Diese Vision wartet bis heute auf ihre Umsetzung. Eine documenta oder vergleichbare Schau im Oktogon – unter dem Herkules und mit Blick auf das Tal, in dem Kassel liegt, wäre die Krönung.
Prof. Heiner Georgsdorf, Schüler und Mitarbeiter Bodes, später Lehrer an der Kunsthochschule Kassel und Vorsitzender des Kasseler Kunstvereins, hatte für die Kandidatur Kassels als Kulturhauptstadt (2010) Bodes Vision aufgegriffen und einen konkreten Ausstellungsvorschlag ins Gespräch gebracht. Mit dem Scheitern der Bewerbung starb vorerst auch der Plan.

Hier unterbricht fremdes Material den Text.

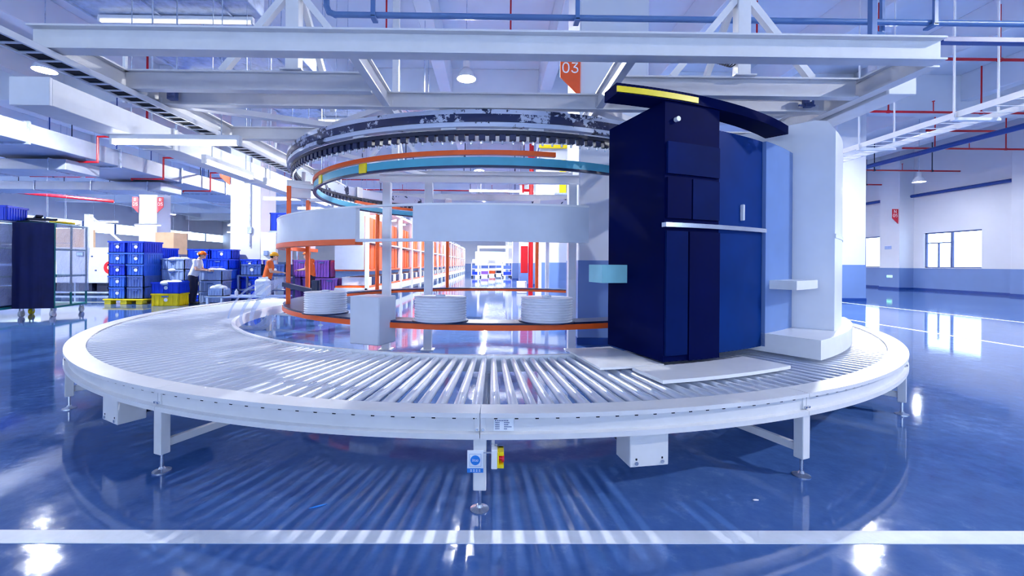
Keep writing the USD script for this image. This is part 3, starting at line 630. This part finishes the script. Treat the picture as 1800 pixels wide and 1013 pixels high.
single('blue_channel', cb(4.15, 6.2, 3.95, 4.02, 3.42, 3.47, .004), 'deep_blue_paint', 'dark blue steel channel at the upper right corner of the gantry', 'channel')
single('wall_conduit', cyl((X1 - .15, -2, 5.5), (X1 - .15, 60, 5.5), .09, 10), 'deep_blue_paint', 'dark blue conduit along the top of the right wall', 'conduit')
single('ceiling_conduit', cyl((18.0, 1, 6.15), (18.0, 20.8, 6.15), .1, 10), 'deep_blue_paint', 'dark blue conduit slanting below the bare cable ladder', 'conduit')
# red riser with hydrant cabinet
t = thing('fire_riser', 'bright red vertical fire riser pipe at the right of the far aisle', 'pipe', (1.63, 18.55, 0))
part(t, 'riser', cyl((0, 0, 0), (0, 0, 6.5), .1, 16), 'hydrant_red'); part(t, 'flange', [cyl((0, 0, z), (0, 0, z + .08), .16, 16) for z in (4.1, 5.0, 5.9)], 'hydrant_red')
part(t, 'valve', [cyl((-.35, 0, 4.5), (0, 0, 4.5), .06, 10), cyl((-.35, 0, 4.4), (-.35, 0, 4.75), .05, 10), lathe([(0, 0), (.2, 0), (.2, .02), (0, .02)], 16, (-.35, 0, 4.75))], 'hydrant_red')
single('hydrant_cabinet', cb(1.2, 1.5, 18.4, 18.65, 0.95, 2.1, .01), 'hydrant_red', 'red hydrant cabinet beside the vertical fire riser', 'cabinet')
t = thing('yellow_hoist', 'yellow hoist bracket high beside the white column in the aisle', 'hoist', (2.6, 16.2, 4.0))
part(t, 'mast', cb(-.12, .12, -.1, .1, 0, .95, .01), 'yellow_paint'); part(t, 'arm', [bar((-.9, 0, 1.75), (.15, 0, 1.75), .1, .12), bar((-.35, 0, 1.2), (.1, 0, 1.2), .1, .1)], 'yellow_paint'); part(t, 'stay', bar((-.9, 0, 1.7), (-1.1, 0, 1.0), .05, .05), 'frame_dark'); part(t, 'foot', bx(-.3, .4, -.12, .19, -.06, 0), 'zinc')
for i, (x, y, zz) in enumerate(((1.58, 14.97, 4.0), (1.49, 11.83, 3.1))):
    t = thing('aisle_post', ['white steel post right of the red riser, farther one', 'thin white steel post right of the red riser, nearer one'][i], 'post', (x, y, 0)); wv = (.1, .05)[i]
    part(t, 'shaft', cb(-wv, wv, -wv, wv, 0, zz, .005), 'white_gloss'); part(t, 'foot_plate', bx(-.15, .15, -.15, .15, 0, .015), 'zinc')

# ------------------------------------------------------------------ order picking racks along the aisle
def rack(label, y, group=None):
    t = thing('picking_rack', label, 'rack', (-4.1, y, 0), group=group); L = 2.5
    part(t, 'plinth', cb(-1.1, 0, 0, L, .22, .5, .01), 'white_gloss')
    for yy in (0.06, L - .06): part(t, 'post', cb(-.1, .02, yy - .06, yy + .06, 0, 3.6, .006), 'white_gloss')
    for z in (.5, 1.05, 2.0): part(t, 'shelf', cb(-1.1, .0, .1, L - .1, z, z + .06, .006), 'orange_paint' if z < 2 else 'white_gloss')
    for k in range(4):
        part(t, 'chute', cb(-1.0, -.12, .18 + .56 * k, .62 + .56 * k, 1.12, 1.95, .01), 'orange_paint')
        part(t, 'upper_bin', cb(-1.0, -.14, .18 + .56 * k, .62 + .56 * k, 2.1, 2.9, .01), 'orange_paint')
        part(t, 'tote', cb(-.9, -.03, .16 + .56 * k, .6 + .56 * k, .57, .85, .01), ('film_white', 'navy_band')[k % 2])
    part(t, 'end_panel', cb(-1.08, -.12, .0, .03, 1.1, 3.3, .005), 'panel_grey'); part(t, 'header', cb(-1.0, .02, 0, L, 3.3, 3.42, .006), 'white_gloss')
    return t
R0 = rack('nearest orange picking rack of the row behind the rotating ring', 14.2)
dup(R0, (-4.1, 16.8, 0), label='second orange picking rack of the row, behind the ring')
dup(R0, (-4.1, 19.4, 0), label='third orange picking rack of the row, behind the ring')
for k in range(3, 19): dup(R0, (-4.1, 14.2 + 2.6 * k, 0), label=f'{ORDN[k]} orange picking rack of the row, counted from the ring')
for k in range(14):
    tube(1.2, -4.7, 14.6 + 1.9 * k, 3.12, 0, f'{ORDN[k]} fluorescent tube over the picking racks, counted from the ring', top=3.3)
for k in range(8):
    tube(1.5, -7.2, 15 + 2.6 * k, 3.5, 0, f'{ORDN[k]} fluorescent tube hung high behind the picking racks, counted from the ring')
t = thing('aisle_portal', 'white portal frame across the end of the far aisle', 'frame', (0, 39, 0))
for x in (-1.3, 2.0): part(t, 'post', cb(x - .09, x + .09, -.09, .09, 0, 2.9, .01), 'white_gloss')
part(t, 'beam', cb(-1.4, 2.1, -.1, .1, 2.72, 2.95, .01), 'white_gloss')
# far aisle carts
def cart(x, y, c, label, group):
    t = thing('parts_cart', label, 'cart', (x, y, 0), group=group)
    part(t, 'frame', [bx(a - .03, a + .03, b - .03, b + .03, .15, 1.5) for a in (-.45, .45) for b in (-.3, .3)] + [bx(-.48, .48, -.33, .33, z, z + .05) for z in (.2, .8, 1.4)], 'white_paint')
    part(t, 'wheel', [cyl((a, b - .03, .08), (a, b + .03, .08), .08, 10) for a in (-.4, .4) for b in (-.28, .28)], 'black_rubber')
    for k, z in enumerate((.25, .85, 1.45)): part(t, 'tote', cb(-.38, .38, -.26, .26, z, z + .32, .01), (c, 'crate_slate', 'paper_white')[k])
for i in range(7):
    cart(-1.6 + .75 * i, 42 + 3 * ((i * 5) % 4), ('crate_blue', 'crate_purple', 'orange_paint', 'navy_band')[i % 4], f'{ORDN[i]} small loaded parts cart from the left at the far end of the aisle', None)
single('far_hydrant', [cyl((2.2, 40, 0.0), (2.2, 40, 2.6), .09, 12), cb(2.05, 2.4, 39.9, 40.2, .8, 1.5, .01)], 'hydrant_red', 'small red hydrant pipe at the far end of the aisle', 'hydrant')
single('bin_box', cb(1.1, 1.55, 19.5, 19.95, 0, .55, .02), 'paper_white', 'small white bin at the foot of the red riser', 'bin')

# ------------------------------------------------------------------ crates
def crate_mesh(w, d, h):
    """open-topped stacking crate with ribbed sides and a rolled rim; base centred at the origin"""
    t = .02; out = [bx(-w / 2, w / 2, -d / 2, d / 2, 0, .02)]
    for s in (-1, 1):
        out += [bx(s * w / 2, s * (w / 2 - t), -d / 2, d / 2, 0, h), bx(-w / 2, w / 2, s * d / 2, s * (d / 2 - t), 0, h)]
        for k in range(6):
            q = -w / 2 + w * (k + .5) / 6; out.append(bx(q - .012, q + .012, s * d / 2, s * (d / 2 + .012), .02, h - .05))
        for k in range(8):
            q = -d / 2 + d * (k + .5) / 8; out.append(bx(s * w / 2, s * (w / 2 + .012), q - .012, q + .012, .02, h - .05))
    rim = [bx(-w / 2 - .02, w / 2 + .02, s * (d / 2 + .02), s * (d / 2 - .02), h - .045, h) for s in (-1, 1)] + [bx(s * (w / 2 + .02), s * (w / 2 - .02), -d / 2 - .02, d / 2 + .02, h - .045, h) for s in (-1, 1)]
    return out, rim
CR = {}
def crate(x, y, z, mat, label, w=.52, d=.74, h=.355, rz=0, tag=True, goods=False, tagside=0, group=None):
    k = (mat, w, d, h, tag, goods, tagside)
    if k in CR: return dup(CR[k], (x, y, z), rz, label, group)
    t = thing('stacking_crate', label, 'crate', (x, y, z), rz, group); CR[k] = t
    body, rim = crate_mesh(w, d, h)
    part(t, 'body', body, mat, smooth=False); part(t, 'rim', rim, mat, smooth=False)
    part(t, 'handle', [bx(-.09, .09, -d / 2 - .025, -d / 2 - .012, h - .11, h - .07)], 'crate_slate')
    if tag:
        a = cyl((.02, -d / 2 - .018, h * .5), (.02, -d / 2 - .012, h * .5), .055, 9); part(t, 'tag', a, 'paper_white', label='white paper tag')
    if goods: part(t, 'parcel', [trimesh.creation.icosphere(subdivisions=2, radius=.13).apply_transform(np.diag([1.3, 1.5, .6, 1])).apply_translation([.1 * math.sin(3 * q), .2 * math.cos(2 * q), h - .03]) for q in range(5)], 'paper_white', kind='stuff')
    return t
BEFORE = {str(p.GetPath()) for p in stage.GetPrimAtPath('/World').GetChildren()}
pal = thing('plastic_pallet', 'yellow plastic pallet under the two tall crate stacks', 'pallet', (-10.98, 13.5, 0))
part(pal, 'deck', cb(-.62, .62, -.5, .5, .12, .16, .01), 'yellow_paint'); 
for a in (-.48, 0, .48):
    for b in (-.38, .38): part(pal, 'foot', cb(a - .1, a + .1, b - .1, b + .1, 0, .12, .01), 'yellow_paint')
ORD = ['bottom', 'second', 'middle', 'fourth', 'top']
for k in range(5):
    crate(-11.27, 13.5, .16 + .357 * k, ['crate_light_blue', 'crate_light_blue', 'crate_blue', 'crate_light_blue', 'crate_blue'][k], f'blue crate with white tag, {ORD[k]} of the left stack on the pallet')
    crate(-10.71, 13.5, .16 + .357 * k, ['crate_slate', 'crate_slate', 'crate_light_blue', 'crate_light_blue', 'crate_blue'][k], f'{"slate" if k < 2 else "blue"} crate, {ORD[k]} of the right stack on the pallet', tag=k > 1)
for k in range(5): crate(-11.1, 14.75, .357 * k, 'crate_blue', f'blue crate, {ORD[k]} of the half hidden stack behind the pallet')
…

2010 hat Georgsdorf das Oktogon erneut als Ausstellungsort ins Gespräch gebracht. In einem Brief an Kassels Oberbürgermeister Bertram Hilgen, der jetzt auch Kulturdezernent ist, regte er an, zum Stadtjubiläum im Jahre 2013 eine Oktogon-Ausstellung zu planen – etwa mit Daniel Birnbaum als Kurator. Doch bevor dieser Vorschlag ernsthaft auf seine Realisierbarkeit geprüft werden konnte, gab es erneut das Aus. Auf eine Anfrage bei dem Direktor der Museumslandschaft Hessen Kassel, Prof. Bernd Küster, ob die Museen die Idee befürworten würden, teilte er bedauernd mit, dass 2013 die Arbeiten im Oktogon noch nicht abgeschlossen seien und daher zu diesem Zeitpunkt an keine Ausstellung gedacht werden könne.